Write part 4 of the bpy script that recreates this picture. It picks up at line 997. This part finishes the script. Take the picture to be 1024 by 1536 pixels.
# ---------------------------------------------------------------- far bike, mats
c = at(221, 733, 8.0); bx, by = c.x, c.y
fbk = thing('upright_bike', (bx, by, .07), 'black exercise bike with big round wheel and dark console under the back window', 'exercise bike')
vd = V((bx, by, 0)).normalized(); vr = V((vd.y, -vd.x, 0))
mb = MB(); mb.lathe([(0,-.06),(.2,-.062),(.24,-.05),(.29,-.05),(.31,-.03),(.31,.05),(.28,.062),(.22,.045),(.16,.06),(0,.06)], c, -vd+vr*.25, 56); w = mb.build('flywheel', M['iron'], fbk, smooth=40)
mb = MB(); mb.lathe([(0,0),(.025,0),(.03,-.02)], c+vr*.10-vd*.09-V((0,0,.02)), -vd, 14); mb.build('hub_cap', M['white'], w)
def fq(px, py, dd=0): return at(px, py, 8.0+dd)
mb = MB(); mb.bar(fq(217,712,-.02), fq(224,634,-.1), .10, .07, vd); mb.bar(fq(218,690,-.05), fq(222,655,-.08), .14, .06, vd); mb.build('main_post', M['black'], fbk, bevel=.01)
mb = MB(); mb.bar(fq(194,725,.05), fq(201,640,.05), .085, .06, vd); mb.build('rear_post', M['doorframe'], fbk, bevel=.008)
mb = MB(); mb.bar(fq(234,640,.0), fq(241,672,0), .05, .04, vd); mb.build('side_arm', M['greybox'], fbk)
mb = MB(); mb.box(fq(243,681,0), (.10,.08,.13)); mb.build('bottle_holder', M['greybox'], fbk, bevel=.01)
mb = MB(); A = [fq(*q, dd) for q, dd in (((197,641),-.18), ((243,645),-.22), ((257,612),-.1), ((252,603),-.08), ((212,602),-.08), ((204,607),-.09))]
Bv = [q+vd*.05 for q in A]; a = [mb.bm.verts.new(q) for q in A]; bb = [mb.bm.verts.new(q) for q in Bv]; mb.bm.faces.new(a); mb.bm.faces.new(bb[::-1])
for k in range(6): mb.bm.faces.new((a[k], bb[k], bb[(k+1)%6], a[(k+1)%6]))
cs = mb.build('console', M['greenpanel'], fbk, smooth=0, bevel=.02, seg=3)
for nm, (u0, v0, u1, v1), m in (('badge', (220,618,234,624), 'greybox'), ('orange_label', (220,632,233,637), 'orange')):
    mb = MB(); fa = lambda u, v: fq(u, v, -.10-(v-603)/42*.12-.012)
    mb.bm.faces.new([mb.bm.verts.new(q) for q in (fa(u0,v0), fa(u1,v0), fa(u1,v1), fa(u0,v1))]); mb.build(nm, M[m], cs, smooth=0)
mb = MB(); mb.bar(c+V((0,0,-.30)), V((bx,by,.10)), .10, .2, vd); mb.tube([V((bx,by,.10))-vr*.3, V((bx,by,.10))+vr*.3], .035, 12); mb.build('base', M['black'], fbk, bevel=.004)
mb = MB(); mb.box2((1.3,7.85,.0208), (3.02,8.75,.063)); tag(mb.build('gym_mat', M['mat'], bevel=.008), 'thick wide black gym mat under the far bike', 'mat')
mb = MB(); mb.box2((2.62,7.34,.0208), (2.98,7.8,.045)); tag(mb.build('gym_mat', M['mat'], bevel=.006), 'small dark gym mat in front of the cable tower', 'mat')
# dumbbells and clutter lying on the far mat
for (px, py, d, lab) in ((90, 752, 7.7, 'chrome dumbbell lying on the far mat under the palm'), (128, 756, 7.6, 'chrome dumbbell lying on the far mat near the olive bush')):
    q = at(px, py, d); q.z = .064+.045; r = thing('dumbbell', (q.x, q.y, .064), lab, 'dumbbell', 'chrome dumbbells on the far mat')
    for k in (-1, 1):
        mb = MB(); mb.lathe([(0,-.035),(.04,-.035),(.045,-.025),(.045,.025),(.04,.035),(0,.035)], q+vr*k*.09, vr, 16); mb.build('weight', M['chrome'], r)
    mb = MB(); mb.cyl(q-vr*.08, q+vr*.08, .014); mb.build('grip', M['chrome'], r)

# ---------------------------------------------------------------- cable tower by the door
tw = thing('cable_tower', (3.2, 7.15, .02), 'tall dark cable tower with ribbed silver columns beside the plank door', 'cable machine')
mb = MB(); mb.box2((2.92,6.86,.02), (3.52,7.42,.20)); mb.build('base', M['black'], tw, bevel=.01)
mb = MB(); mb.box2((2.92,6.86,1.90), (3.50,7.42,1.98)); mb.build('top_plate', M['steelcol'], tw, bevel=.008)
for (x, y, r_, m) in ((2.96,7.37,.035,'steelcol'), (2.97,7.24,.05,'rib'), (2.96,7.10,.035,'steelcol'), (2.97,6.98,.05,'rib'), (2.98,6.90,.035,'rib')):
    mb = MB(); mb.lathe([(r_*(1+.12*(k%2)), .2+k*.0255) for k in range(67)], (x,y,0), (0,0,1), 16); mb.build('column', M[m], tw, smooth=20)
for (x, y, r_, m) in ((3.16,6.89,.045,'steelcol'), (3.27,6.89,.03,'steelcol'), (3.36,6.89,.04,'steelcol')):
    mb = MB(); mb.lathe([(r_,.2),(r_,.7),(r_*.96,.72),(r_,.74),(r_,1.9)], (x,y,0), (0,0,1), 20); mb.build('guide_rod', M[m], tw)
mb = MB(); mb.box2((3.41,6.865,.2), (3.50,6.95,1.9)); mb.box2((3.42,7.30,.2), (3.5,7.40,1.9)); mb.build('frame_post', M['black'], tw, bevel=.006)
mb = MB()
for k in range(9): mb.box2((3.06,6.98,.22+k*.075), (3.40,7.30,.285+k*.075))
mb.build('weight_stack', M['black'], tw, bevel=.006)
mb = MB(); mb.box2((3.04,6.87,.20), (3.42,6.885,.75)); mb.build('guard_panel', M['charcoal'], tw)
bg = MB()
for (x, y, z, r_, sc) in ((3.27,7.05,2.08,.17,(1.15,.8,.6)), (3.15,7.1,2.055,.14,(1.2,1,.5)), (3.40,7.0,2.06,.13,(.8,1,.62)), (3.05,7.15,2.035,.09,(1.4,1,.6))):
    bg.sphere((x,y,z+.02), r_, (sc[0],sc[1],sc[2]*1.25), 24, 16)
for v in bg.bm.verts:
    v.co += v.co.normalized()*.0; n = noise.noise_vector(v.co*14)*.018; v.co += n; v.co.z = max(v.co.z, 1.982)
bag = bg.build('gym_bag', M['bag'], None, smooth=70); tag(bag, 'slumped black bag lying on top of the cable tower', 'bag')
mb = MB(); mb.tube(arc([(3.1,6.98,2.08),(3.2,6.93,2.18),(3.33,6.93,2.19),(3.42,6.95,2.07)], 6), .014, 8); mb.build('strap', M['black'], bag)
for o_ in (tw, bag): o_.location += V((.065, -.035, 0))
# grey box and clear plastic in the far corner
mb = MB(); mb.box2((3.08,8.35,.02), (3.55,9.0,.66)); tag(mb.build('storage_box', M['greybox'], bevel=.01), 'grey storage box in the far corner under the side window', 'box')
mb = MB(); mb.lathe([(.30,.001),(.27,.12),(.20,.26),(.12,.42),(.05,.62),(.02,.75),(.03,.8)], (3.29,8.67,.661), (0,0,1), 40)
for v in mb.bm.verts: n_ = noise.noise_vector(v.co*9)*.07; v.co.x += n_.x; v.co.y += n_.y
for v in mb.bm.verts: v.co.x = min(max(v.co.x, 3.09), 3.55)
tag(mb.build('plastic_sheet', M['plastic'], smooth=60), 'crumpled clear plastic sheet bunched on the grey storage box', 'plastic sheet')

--

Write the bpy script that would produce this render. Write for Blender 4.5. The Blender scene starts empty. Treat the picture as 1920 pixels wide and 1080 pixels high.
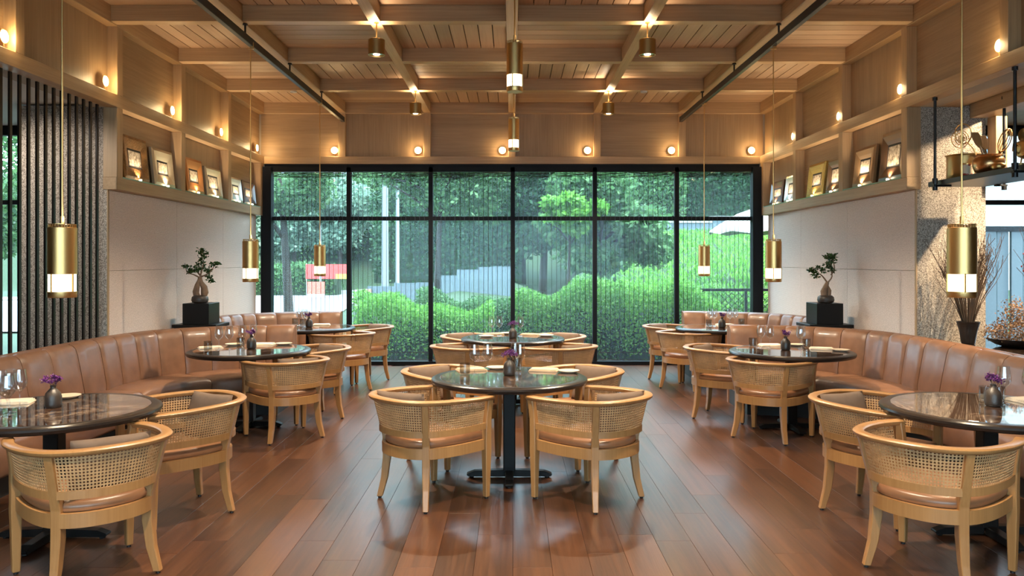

→ REQUIRED WORK
Only the number is required: the count of lines containing the word "that".

→ TASK RESULT
2